/---
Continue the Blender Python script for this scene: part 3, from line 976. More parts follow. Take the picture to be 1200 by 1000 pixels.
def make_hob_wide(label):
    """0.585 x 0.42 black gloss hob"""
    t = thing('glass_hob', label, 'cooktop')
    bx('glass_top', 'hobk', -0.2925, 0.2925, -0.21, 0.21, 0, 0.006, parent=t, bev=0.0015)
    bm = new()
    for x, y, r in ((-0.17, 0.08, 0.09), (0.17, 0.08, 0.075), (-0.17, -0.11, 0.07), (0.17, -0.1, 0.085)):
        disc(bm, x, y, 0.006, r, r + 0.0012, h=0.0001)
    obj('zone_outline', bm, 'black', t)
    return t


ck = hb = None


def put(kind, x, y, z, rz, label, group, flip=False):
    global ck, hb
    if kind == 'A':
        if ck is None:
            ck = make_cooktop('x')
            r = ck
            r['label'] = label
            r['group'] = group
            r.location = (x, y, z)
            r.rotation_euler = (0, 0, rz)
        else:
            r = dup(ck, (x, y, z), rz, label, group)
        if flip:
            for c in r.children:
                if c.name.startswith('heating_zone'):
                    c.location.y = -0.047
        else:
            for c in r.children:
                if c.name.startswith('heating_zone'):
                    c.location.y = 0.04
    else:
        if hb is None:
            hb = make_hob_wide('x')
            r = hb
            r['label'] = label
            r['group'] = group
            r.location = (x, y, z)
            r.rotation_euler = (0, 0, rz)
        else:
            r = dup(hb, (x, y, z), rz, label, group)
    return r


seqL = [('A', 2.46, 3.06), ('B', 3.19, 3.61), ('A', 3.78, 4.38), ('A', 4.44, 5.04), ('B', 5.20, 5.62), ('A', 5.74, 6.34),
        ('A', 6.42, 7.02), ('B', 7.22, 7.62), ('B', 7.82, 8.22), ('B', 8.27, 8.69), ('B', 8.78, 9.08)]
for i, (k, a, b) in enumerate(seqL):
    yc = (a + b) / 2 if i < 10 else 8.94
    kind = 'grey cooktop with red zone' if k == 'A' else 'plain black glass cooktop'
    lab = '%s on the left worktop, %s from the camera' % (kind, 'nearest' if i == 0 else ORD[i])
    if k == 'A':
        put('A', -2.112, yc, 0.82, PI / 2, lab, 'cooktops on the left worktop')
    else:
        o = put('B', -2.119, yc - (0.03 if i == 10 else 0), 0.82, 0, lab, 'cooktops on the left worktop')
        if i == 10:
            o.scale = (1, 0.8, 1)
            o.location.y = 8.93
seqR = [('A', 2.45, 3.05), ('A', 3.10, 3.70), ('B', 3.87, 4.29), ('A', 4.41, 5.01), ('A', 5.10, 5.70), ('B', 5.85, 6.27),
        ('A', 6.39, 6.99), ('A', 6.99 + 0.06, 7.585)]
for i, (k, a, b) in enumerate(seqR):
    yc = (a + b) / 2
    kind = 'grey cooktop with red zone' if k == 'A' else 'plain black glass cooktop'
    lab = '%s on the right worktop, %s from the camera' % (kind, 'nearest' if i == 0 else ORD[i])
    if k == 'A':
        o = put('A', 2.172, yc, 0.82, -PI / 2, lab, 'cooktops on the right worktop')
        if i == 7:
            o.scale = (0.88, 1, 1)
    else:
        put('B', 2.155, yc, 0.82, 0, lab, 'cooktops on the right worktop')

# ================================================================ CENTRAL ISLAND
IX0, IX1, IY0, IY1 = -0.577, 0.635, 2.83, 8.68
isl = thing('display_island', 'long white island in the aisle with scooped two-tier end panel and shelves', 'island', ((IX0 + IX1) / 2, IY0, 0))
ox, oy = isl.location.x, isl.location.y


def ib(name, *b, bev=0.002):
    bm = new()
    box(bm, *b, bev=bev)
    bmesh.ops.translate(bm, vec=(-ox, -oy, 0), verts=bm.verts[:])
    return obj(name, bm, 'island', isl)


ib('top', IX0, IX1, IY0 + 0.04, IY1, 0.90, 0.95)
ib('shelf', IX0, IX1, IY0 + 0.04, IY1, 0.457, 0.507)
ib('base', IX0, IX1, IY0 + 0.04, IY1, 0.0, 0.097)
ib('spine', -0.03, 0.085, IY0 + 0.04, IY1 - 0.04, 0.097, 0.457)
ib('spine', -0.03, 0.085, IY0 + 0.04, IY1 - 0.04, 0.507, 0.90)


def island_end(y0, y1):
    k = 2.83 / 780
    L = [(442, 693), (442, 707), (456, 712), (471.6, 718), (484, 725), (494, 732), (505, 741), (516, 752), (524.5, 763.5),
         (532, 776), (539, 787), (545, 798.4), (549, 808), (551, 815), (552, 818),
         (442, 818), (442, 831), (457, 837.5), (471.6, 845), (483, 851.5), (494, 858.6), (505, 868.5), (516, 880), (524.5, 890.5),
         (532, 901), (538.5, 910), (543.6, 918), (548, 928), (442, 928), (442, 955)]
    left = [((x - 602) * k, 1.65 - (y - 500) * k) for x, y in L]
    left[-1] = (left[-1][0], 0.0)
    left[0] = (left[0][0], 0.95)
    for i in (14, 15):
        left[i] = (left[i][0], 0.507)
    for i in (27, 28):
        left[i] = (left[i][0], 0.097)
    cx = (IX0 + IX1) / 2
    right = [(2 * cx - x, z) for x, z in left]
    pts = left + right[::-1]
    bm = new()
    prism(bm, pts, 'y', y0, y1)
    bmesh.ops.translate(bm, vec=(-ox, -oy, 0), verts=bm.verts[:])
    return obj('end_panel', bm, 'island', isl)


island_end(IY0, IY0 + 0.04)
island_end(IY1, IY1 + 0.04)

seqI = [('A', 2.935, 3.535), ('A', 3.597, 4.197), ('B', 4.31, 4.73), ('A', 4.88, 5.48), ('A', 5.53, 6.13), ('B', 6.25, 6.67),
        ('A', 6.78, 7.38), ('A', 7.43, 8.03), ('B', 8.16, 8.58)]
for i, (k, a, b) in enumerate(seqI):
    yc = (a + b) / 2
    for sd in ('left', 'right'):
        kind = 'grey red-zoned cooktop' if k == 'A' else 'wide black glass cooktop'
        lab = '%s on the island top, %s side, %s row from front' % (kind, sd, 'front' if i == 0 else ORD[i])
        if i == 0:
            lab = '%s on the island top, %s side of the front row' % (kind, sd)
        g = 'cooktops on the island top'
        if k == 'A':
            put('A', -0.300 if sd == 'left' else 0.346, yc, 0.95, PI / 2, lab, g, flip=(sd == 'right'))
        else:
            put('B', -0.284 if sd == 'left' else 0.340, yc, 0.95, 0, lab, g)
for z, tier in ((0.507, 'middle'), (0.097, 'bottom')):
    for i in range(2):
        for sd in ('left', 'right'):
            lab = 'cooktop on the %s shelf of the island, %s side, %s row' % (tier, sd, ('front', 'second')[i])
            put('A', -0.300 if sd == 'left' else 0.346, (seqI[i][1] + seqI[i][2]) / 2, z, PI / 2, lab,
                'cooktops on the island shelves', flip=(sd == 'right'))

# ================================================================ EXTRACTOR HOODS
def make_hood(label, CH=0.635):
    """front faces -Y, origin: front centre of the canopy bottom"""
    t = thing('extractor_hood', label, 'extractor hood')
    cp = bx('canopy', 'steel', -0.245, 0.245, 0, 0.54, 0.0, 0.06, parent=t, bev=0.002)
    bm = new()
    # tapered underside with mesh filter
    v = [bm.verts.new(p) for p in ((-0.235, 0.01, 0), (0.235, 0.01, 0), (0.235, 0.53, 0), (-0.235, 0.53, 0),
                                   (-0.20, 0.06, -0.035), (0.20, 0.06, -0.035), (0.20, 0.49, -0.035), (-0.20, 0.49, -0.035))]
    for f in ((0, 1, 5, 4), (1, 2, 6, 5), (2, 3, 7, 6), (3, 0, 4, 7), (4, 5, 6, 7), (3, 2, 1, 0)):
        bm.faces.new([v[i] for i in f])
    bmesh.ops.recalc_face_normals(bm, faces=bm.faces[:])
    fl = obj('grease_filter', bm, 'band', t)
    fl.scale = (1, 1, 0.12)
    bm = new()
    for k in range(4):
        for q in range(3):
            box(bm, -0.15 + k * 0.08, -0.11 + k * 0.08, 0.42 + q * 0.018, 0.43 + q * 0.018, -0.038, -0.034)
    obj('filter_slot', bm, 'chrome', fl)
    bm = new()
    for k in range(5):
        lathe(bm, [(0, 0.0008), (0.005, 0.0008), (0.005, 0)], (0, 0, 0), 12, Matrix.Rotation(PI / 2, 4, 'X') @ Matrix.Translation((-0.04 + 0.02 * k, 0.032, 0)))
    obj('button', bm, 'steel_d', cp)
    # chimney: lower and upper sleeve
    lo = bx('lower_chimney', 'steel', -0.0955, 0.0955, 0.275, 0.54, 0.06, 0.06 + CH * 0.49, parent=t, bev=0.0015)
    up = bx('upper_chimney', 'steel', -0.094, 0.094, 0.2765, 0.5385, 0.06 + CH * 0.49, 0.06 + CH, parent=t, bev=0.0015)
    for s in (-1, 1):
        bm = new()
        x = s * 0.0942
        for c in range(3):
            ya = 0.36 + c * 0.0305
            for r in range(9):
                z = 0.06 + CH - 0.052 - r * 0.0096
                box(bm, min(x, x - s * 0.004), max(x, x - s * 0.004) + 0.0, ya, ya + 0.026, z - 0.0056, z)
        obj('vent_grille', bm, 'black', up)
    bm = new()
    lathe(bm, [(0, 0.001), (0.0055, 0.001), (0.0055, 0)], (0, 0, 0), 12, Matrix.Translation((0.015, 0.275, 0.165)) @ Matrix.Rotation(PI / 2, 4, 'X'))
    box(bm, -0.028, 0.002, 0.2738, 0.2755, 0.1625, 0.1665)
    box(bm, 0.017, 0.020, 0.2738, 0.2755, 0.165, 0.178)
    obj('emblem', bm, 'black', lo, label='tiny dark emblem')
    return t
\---
/---
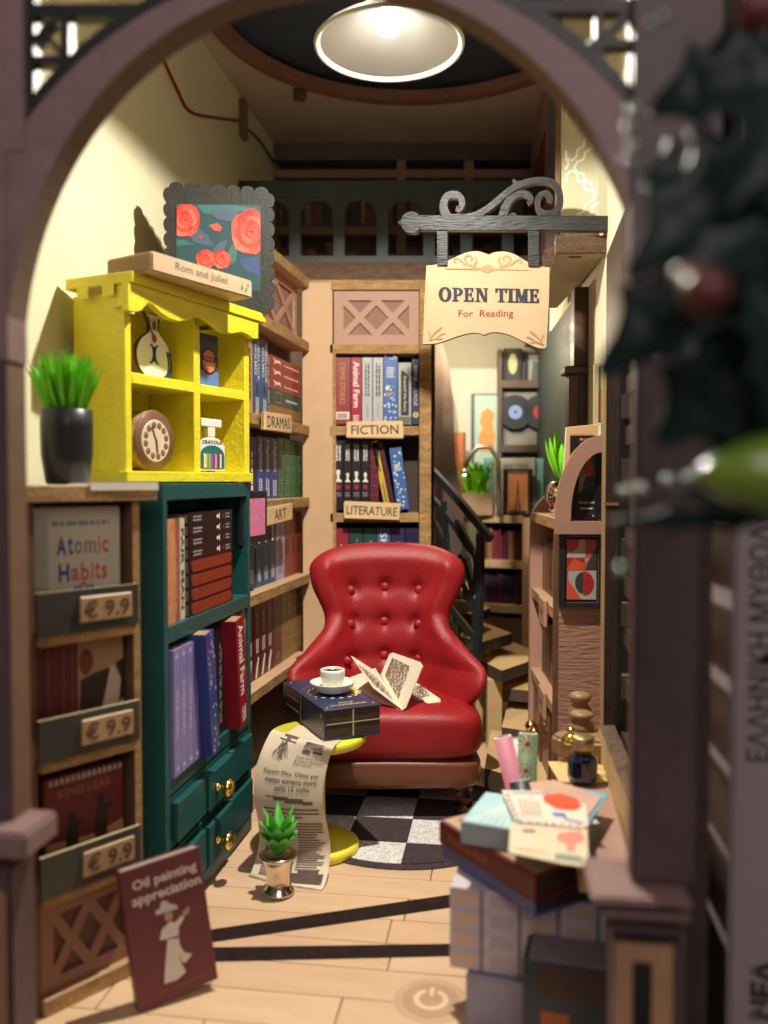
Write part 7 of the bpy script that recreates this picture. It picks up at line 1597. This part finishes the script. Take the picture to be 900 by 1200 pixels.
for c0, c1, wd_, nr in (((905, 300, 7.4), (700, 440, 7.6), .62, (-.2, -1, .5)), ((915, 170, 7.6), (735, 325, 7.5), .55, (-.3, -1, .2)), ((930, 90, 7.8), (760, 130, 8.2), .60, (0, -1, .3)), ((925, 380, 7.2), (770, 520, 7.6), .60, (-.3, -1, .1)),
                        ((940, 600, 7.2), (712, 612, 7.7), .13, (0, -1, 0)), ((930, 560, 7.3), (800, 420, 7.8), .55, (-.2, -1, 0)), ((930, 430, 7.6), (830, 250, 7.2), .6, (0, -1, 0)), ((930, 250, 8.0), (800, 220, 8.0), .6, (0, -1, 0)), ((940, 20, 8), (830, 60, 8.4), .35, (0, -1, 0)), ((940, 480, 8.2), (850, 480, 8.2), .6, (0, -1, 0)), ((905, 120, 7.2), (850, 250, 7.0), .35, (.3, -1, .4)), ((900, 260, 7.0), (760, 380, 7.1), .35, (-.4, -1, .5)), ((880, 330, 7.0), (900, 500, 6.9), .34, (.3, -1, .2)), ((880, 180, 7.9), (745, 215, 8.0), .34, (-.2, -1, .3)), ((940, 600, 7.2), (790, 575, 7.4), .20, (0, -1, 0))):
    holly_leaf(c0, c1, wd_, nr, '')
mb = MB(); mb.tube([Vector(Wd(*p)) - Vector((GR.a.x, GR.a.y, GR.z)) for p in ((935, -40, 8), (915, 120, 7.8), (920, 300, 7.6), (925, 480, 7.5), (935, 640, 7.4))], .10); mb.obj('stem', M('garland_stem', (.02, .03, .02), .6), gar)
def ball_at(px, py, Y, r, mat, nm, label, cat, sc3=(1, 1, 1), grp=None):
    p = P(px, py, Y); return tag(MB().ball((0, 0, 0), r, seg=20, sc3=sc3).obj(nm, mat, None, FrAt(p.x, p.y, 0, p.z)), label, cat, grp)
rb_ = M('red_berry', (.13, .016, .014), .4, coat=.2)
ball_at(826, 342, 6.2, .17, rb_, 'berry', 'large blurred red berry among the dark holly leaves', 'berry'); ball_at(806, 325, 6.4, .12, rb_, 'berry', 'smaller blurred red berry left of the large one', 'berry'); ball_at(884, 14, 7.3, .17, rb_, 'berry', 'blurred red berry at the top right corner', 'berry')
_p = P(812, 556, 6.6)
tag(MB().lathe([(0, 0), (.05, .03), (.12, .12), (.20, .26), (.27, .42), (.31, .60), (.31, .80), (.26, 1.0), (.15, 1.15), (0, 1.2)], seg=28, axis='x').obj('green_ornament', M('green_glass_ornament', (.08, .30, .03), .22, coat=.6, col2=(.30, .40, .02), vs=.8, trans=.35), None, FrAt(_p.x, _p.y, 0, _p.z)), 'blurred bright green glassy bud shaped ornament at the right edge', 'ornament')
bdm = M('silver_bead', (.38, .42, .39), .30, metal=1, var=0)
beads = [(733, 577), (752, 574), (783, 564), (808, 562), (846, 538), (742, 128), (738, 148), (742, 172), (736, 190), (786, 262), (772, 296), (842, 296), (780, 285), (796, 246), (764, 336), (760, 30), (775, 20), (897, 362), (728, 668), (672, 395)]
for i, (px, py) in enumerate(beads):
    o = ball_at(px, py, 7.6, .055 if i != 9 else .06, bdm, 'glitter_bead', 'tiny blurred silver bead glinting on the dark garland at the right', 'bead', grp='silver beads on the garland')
\---
The lines from the one containing "Continue the Blender" to the one containing "ck = hb = None", both included, are to be extracted exactly; give no other line.

Continue the Blender Python script for this scene: part 3, from line 976. More parts follow. Take the picture to be 1200 by 1000 pixels.
def make_hob_wide(label):
    """0.585 x 0.42 black gloss hob"""
    t = thing('glass_hob', label, 'cooktop')
    bx('glass_top', 'hobk', -0.2925, 0.2925, -0.21, 0.21, 0, 0.006, parent=t, bev=0.0015)
    bm = new()
    for x, y, r in ((-0.17, 0.08, 0.09), (0.17, 0.08, 0.075), (-0.17, -0.11, 0.07), (0.17, -0.1, 0.085)):
        disc(bm, x, y, 0.006, r, r + 0.0012, h=0.0001)
    obj('zone_outline', bm, 'black', t)
    return t


ck = hb = None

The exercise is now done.